I was going 75 mph in a 65 mph zone. It doesn't matter that other motorists passed me at faster speeds and didn't get caught. It doesn't matter that millions of people drive more than 10 mph over the speed limit every day. I was breaking the law and the police officer who stopped me was doing his job.
I didn't beg or cry or plead when he pulled me over, though I would have if I'd know what was going to happen. I didn't even tell him that my father had been a police officer.
"You want to hear my excuse?" I said.
"Why not? I've heard everything," he answered, almost smiling.
I related my story and he listened. Then he wrote me up, and I went my way. I figured I'd pay the $50 and be done with it.
But then it began. The input from friends.
"You know what this is going to do to your auto insurance, don't you?"
No, I said. I didn't. It was my first speeding ticket ever. It wouldn't do a thing to my insurance.
"You better check on that," one friend told me. "I think it affects your insurance rate for years."
I called my agent the next morning.
"This won't affect my yearly premium, will it?" I asked, certain that 30 years of safe driving must count for something.
But, incredibly, they don't. For the next six years I will be charged hundreds of dollars more to insure my car, not because I was the cause of some terrible accident or because I cost the insurance company anything, but because on a sunny, spring afternoon I got caught driving 10 mph over the speed limit on the Mass Pike.
"Here's the way it works," my insurance agent explained. "If you had a speeding ticket in 1987 or if you had an accident, those points would have dropped off this year and your safe driver points would improve. What happens now is you have six years before the 1993 year washes out. So you're going to be paying that penalty until 1999."
People can knock over tombstones in cemeteries and write hate-filled graffiti on walls. Robbers can steal from old ladies, push them down and break their bones. Men can beat their wives and abuse their children. And not one of them will be punished for six years.
But get one speeding ticket and in this state, you pay and you pay and you pay.
How much I asked? What does this mean in dollars and cents?
"It's a percentage of the premium," my agent continued. "For the person who's driving a 10-year-old car with no comprehensive and collision, it could be as little as $70 a year. But if you go out and get a 1993 car with full insurance, it could mean $150 to $200 a year."
So the bottom line is a $50 ticket ends up costing between $740 and $1,200, plus the $50. This isn't just stupid, it's unjust. The punishment does not fit the crime.
I can appeal the ticket, of course, which is what I will do, which is what thousands of motorists are choosing to do these days. They take time off from work and appear in court, wasting their time and the court's time and the citing officer's time, forcing him or her off their beat into court, making work where there should be none, clogging up an already clogged and overburdened system.
These appeals cost the state, not just in time and productivity but in money. And it's all unnecessary. Motorists would pay their fines, if that's all they had to pay. They'd write a check, and the commonwealth would be that much wealthier.
But the way it works now, the only people making money are the insurance companies.
I did not run a red light.
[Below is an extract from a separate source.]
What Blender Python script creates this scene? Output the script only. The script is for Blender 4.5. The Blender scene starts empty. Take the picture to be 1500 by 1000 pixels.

I did not drink and drive. I am not an unsafe driver, and I refuse to allow my insurance company to brand me one.
A footnote: Recently, a motorist hit my car, which was parked at the time. No one was in it and the person who hit it didn't stop.
I was furious that someone would be so dishonest. I couldn't understand why he didn't leave a note. Motorists are required to have insurance, and this is what insurance is for.
Now I understand. He'd have to pay for six years, too. My bumper would cost him plenty. No wonder he drove away.